Millions of retired individuals are currently facing excessive income tax charges from HMRC, with the issue still unresolved. It is estimated that up to 8.7 million state pensioners have been impacted, resulting in an average tax increase of approximately £5 per person. Last year alone, HMRC may have collected as much as £43.5 million due to this error, as reported by The Sunday Times.
The problem seems to stem from HMRC’s failure to adjust for the state pension increase under the triple lock system, which ensures a rise in line with the highest of inflation, average earnings, or 2.5%. Pensioners are expected to be taxed based on 51 weeks at the new pension rate and one week at the previous rate to account for the transition period. However, the error in calculation has led to tax assessments being based on 52 weeks at the higher pension rate.

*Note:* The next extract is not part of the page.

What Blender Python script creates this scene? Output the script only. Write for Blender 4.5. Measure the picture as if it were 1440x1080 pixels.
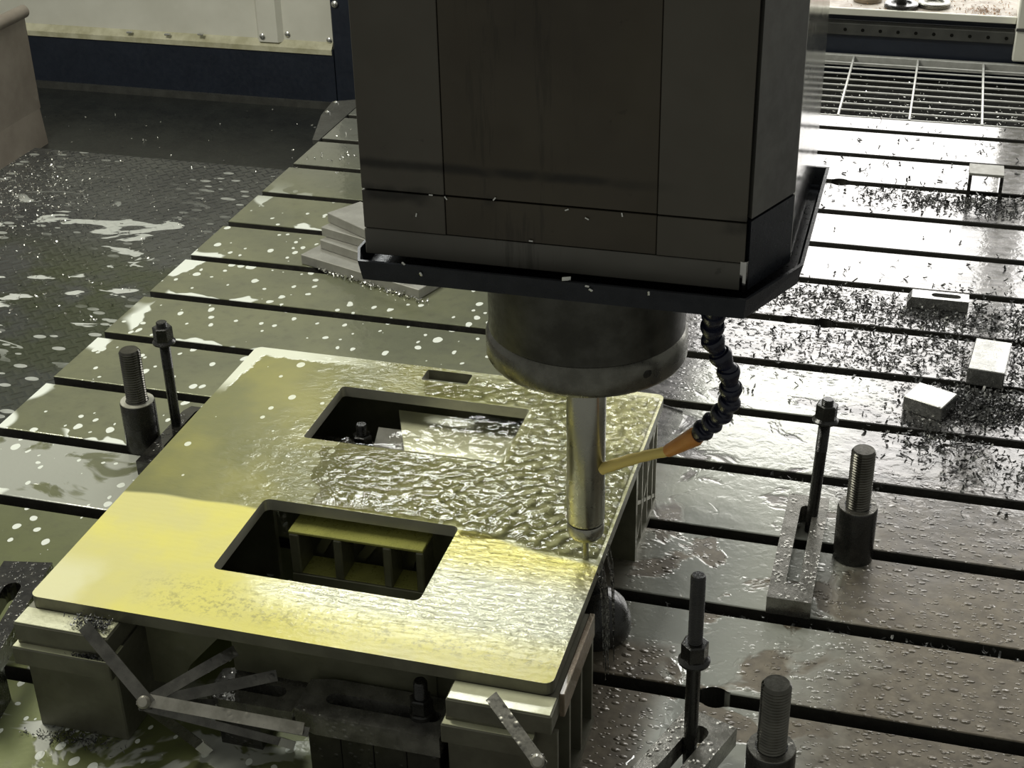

Pensioners subject to income tax, whether through self-assessment or PAYE if they are still working, could be affected by this issue. While the problem was raised with HMRC in August, the Department of Work and Pensions (DWP) was only informed in October. HMRC is anticipated to rectify the situation in the coming months but has not yet reached out to those potentially impacted. Affected individuals can contact HMRC directly for a refund.
An HMRC spokesperson expressed regret over the error and assured that efforts are underway to address it promptly. Despite the relatively small impact, averaging around £5 per person, Sir Steve Webb, a former pensions minister, criticized the oversight, emphasizing the importance of correctly applying taxation rules to avoid unfair taxation of pensioners.